Es especialmente lúcido también el tratamiento de la figura de la madre de Marina, para algunos personajes muy querida, para otros la culpable de la situación familiar. Llama la atención cómo la abuela, particularmente, parece depositar en la madre de Marina la responsabilidad de que su hijo enfermara, se enganchara a la heroína y se metiera en líos. Seguramente no se pueda generalizar, pero es posible que este ejemplo permita explicar el juicio externo hacia muchas relaciones heterosexuales entre personas consumidoras de heroína.

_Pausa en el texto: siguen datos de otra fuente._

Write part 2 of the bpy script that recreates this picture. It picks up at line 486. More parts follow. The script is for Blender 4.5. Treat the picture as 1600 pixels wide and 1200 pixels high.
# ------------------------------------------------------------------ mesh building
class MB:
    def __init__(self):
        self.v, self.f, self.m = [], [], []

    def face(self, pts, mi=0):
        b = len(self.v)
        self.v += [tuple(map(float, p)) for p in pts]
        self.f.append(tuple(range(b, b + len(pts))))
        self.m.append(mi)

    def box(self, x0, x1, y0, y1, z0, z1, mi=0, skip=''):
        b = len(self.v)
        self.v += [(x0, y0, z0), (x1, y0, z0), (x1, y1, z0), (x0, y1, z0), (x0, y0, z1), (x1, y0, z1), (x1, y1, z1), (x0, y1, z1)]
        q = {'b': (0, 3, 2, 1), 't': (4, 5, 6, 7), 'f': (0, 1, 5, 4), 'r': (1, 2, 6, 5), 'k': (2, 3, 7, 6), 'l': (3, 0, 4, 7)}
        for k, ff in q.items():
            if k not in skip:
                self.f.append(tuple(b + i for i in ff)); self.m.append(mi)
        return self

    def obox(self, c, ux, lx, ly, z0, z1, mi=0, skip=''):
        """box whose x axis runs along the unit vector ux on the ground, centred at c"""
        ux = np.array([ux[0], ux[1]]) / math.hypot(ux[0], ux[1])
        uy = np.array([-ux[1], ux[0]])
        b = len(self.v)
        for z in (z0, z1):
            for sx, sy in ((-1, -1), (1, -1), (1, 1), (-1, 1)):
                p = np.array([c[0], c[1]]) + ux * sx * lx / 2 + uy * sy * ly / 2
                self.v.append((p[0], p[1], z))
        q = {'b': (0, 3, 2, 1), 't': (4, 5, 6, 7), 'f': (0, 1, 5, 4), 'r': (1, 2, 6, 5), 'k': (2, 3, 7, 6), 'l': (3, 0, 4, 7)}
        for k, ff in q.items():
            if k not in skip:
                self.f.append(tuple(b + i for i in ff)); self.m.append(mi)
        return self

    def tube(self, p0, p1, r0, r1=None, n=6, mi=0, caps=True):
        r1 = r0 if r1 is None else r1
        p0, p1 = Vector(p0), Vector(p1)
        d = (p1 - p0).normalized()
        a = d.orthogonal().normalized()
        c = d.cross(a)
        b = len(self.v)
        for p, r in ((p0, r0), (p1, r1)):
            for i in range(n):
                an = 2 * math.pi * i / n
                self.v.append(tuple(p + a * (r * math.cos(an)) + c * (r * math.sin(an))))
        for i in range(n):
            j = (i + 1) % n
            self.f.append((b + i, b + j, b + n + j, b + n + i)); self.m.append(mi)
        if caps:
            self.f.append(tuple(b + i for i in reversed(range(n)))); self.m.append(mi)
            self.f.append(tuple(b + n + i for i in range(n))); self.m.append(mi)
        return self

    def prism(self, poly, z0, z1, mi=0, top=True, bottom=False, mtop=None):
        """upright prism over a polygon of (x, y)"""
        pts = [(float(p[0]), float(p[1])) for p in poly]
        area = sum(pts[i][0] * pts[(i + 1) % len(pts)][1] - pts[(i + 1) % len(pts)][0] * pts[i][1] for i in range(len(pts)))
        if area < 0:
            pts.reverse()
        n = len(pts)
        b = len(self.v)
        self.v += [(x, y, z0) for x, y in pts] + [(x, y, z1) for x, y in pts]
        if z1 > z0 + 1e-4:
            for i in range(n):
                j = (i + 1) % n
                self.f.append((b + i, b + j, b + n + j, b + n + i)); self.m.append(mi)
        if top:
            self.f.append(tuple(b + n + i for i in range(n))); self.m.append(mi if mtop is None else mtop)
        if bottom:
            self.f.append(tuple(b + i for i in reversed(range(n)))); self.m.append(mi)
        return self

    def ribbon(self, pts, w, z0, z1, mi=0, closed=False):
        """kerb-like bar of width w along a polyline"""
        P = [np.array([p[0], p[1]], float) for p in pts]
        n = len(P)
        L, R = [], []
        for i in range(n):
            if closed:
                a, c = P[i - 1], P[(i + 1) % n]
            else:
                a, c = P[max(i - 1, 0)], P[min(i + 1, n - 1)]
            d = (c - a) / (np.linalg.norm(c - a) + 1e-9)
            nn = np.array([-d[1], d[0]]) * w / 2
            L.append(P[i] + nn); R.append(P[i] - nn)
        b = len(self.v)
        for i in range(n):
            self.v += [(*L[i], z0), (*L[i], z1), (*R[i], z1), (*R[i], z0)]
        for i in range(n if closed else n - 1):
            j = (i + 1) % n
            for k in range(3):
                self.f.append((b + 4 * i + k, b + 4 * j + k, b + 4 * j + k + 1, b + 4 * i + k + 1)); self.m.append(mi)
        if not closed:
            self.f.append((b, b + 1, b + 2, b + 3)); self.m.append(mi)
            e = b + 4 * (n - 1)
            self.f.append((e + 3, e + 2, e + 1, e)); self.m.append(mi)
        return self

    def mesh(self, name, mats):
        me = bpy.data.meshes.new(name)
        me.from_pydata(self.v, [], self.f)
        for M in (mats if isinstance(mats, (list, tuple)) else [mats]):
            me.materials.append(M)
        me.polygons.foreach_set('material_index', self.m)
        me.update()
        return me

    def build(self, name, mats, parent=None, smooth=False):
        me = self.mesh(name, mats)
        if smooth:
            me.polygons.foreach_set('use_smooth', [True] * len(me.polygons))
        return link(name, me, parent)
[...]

Ellas, clásicamente, son las causantes de la perdición. En este sentido cabe preguntarse si recae sobre la nieta recién llegada esa misma sospecha de culpabilidad heredada de la madre. ¿Es percibida Marina como hija principalmente de su madre? ¿Le achacan a su madre la responsabilidad de que ella exista en mayor medida que a su padre? ¿Es la madre de Marina la culpable de que se vean en la tesitura de tener que sacar a la luz la causa de muerte de su hijo? En esta historia familiar lo embarazoso pareciera remitir siempre a ella de manera subrepticia, explicarse a partir del elemento femenino.

Género y clase son los dos ejes vertebrales para articular los temas del reconocimiento, de la vergüenza y de la culpa en la película. Componen una historia que suma a desromantizar los ochenta y a desestigmatizar quienes murieron en manos de la heroína o del SIDA, sin recibir la necesaria atención institucional y de la mano del ocultamiento por quienes aún se aferraban a ideales franquistas del bien. Carla Simón compone un relato complejo presentándonos aristas crudas, oníricas, realistas y tiernas. Los personajes, que aparecen enormemente humanos, ayudan a dibujar un relato coral sobre la época y cómo fue vivida. La película visibiliza las aspiraciones de libertad que emergían en medio de un clima de reconstrucción política, pero también la indisponibilidad del medio para explorar esa libertad. Los padres de Marina querían viajar, conocer el mundo, salir de sus ciudades. Marina viaja a su ciudad para encontrarse con ellos, como peregrinación a un posible arraigo y nos ofrece la posibilidad de sacar del silencio no sólo a quienes murieron, sino a sus herederas.